Wednesday, November 16, 2022

Retro Video of the Week: "I Will Always Love You" by Whitney Houston

Tomorrow marks the 30th anniversary of the release of the soundtrack to the movie The Bodyguard, starring Kevin Costner and Whitney Houston.  The movie was a big success at the box office -- becoming the second-highest-grossing movie of 1992 -- despite being panned by most critics and receiving seven Golden Raspberry nominations.

If the movie was a success, the soundtrack was an absolute smash.  It topped the Billboard album chart, as well as 20 international album charts.  It was the #1 album on the 1993 Year End Billboard album chart, #2 on the Decade End Billboard album chart, and #23 on the all-time Billboard album chart.  It has been certified 18x platinum in the U.S., and it has sold over 45 million copies worldwide, making it the best-selling soundtrack of all-time and the third-highest-selling album of all-time worldwide, behind only Michael Jackson's Thriller and AC/DC's Back in Black.
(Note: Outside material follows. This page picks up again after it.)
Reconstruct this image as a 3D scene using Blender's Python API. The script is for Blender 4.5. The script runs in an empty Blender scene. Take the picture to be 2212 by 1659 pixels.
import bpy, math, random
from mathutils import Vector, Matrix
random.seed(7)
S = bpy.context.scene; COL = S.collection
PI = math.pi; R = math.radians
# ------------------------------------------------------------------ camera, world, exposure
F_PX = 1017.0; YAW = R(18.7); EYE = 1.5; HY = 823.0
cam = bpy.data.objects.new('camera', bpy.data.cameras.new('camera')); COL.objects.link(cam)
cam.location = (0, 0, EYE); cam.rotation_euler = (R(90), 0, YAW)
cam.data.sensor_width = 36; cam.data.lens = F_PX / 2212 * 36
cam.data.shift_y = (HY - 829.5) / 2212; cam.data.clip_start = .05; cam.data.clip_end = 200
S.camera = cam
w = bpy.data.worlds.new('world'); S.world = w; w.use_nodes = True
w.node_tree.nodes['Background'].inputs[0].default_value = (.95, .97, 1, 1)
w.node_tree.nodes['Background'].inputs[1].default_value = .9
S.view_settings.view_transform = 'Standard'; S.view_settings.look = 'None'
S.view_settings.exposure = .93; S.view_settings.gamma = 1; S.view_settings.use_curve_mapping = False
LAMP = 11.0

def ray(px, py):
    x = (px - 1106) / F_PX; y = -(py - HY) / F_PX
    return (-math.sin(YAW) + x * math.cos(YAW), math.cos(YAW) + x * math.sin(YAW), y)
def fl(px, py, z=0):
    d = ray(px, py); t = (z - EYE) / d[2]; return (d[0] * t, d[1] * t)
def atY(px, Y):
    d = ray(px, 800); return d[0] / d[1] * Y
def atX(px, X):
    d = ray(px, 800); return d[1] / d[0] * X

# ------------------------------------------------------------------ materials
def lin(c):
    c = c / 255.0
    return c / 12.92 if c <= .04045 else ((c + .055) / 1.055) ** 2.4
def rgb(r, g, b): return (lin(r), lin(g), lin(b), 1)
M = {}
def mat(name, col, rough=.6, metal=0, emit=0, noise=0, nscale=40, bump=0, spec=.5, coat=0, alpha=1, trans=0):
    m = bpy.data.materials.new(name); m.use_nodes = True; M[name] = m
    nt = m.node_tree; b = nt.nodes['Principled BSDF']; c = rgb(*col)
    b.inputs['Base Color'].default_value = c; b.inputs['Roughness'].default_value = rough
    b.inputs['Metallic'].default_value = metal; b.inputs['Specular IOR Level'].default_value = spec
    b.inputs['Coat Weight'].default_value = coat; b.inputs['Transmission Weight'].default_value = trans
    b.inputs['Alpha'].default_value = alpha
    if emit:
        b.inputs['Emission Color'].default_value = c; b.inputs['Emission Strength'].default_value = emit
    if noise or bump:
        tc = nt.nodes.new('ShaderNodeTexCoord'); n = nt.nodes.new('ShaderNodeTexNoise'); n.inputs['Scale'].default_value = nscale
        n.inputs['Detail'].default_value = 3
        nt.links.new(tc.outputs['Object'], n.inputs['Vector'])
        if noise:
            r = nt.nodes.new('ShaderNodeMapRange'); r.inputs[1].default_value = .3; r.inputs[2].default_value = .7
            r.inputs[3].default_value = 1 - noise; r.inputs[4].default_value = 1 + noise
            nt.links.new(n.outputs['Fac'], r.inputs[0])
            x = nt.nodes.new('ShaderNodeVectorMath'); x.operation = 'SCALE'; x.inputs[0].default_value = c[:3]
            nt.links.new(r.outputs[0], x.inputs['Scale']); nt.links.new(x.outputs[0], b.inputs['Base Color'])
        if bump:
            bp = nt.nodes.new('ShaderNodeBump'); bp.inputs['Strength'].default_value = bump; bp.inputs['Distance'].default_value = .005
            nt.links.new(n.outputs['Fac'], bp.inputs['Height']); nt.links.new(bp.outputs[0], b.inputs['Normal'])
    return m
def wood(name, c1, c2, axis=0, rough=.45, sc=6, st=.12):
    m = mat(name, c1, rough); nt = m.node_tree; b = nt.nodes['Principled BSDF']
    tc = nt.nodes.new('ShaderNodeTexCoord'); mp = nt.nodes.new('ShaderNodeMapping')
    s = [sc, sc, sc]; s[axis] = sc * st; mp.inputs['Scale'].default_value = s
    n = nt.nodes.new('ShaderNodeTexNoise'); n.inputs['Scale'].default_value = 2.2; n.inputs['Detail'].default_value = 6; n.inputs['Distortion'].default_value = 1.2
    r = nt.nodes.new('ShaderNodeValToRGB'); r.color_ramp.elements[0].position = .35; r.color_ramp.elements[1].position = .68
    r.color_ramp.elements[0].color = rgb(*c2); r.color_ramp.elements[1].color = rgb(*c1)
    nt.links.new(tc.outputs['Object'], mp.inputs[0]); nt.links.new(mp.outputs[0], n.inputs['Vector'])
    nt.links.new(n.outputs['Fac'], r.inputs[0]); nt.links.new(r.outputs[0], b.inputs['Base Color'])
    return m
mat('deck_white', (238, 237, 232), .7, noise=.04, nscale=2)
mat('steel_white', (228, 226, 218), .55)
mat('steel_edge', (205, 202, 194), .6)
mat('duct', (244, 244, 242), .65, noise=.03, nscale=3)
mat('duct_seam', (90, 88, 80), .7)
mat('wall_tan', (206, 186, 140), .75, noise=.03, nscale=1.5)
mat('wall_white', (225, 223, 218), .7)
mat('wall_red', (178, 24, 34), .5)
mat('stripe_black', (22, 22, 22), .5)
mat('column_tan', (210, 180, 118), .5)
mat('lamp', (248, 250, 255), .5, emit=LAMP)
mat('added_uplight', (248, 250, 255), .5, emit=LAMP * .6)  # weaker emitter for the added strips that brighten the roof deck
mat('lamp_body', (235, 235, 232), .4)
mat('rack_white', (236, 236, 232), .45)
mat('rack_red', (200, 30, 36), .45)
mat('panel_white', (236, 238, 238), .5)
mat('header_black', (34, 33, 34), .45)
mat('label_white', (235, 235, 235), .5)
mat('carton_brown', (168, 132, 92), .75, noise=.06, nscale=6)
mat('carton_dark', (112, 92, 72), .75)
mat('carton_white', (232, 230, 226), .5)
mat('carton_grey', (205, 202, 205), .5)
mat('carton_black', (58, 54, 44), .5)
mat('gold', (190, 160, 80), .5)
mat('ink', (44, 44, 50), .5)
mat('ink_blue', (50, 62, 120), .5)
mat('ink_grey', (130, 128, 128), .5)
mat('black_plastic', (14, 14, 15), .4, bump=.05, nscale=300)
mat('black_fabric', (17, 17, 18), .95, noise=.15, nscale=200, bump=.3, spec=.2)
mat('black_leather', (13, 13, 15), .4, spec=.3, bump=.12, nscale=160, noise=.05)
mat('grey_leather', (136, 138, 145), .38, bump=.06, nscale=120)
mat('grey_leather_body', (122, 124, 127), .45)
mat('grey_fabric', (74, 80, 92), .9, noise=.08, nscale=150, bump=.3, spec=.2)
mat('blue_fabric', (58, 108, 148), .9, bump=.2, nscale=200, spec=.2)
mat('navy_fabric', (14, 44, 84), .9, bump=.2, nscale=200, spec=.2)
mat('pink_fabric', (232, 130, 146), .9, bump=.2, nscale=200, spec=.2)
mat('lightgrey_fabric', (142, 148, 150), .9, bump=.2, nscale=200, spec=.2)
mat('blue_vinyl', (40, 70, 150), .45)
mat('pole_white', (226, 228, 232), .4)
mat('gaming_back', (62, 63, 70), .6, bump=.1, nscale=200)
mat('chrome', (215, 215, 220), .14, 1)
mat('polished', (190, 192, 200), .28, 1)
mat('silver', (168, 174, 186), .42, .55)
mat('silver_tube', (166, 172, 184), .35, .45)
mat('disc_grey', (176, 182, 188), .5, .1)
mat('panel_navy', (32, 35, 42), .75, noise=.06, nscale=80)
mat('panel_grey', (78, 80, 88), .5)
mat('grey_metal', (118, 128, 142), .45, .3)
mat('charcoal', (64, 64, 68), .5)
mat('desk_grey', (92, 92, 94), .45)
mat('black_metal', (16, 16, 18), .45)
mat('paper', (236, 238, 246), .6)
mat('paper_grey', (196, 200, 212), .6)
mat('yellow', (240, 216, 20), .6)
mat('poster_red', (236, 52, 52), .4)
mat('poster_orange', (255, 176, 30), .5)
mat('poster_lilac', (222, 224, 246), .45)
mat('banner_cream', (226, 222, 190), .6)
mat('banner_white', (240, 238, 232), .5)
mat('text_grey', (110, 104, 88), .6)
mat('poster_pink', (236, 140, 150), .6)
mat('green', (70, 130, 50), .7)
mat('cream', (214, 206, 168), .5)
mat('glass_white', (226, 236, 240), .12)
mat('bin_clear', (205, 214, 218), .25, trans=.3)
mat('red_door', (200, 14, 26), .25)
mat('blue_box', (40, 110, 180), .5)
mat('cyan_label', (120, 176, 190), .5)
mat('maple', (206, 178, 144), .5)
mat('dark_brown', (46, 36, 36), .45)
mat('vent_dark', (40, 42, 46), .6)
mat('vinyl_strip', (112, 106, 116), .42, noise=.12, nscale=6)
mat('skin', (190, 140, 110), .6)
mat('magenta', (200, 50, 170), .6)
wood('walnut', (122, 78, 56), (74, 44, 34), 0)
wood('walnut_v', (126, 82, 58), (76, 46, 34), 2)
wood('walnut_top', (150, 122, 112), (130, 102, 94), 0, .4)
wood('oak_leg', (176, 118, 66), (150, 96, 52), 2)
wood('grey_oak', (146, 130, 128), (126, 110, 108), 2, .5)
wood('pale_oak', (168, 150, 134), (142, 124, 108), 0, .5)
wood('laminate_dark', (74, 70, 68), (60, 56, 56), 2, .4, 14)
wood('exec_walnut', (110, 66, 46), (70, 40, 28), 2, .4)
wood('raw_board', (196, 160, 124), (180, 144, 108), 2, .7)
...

Of course, the signature song from the album and movie is Whitney Houston's cover of Dolly Parton's 1982 country hit "I Will Always Love You."  Houston transformed the song into a majestic pop soul classic, which spent a then-record 14 weeks at #1 on the Billboard Hot 100.  It is still the longest-running #1 hit from a soundtrack.  In addition, the song was #1 on the Billboard Hot 100 Year End chart for 1993, #7 on the Billboard Decade-End chart for the '90s, #54 on the Billboard all-time singles chart, and #1 on the pop charts in 24 other countries and the Eurochart.  After Houston's death in 2012, the song reentered many of those charts, reaching #3 on the Billboard Hot 100 and the Top 10 on 15 other international charts. It won dozens of music awards, including the Grammy for Record of the Year and Best Pop Vocal Performance by a Female.

The video is a classic too, featuring Houston sitting alone and singing, while scenes from the film mixed in, climaxing when she belts out "And Iiiiiiiiii will always love yooouuuuu" while sitting in a chair in the snow.  In October 2020, it became the 7th video from the 20th Century to reach one billion views on YouTube, and the first video by a solo artist to hit that mark.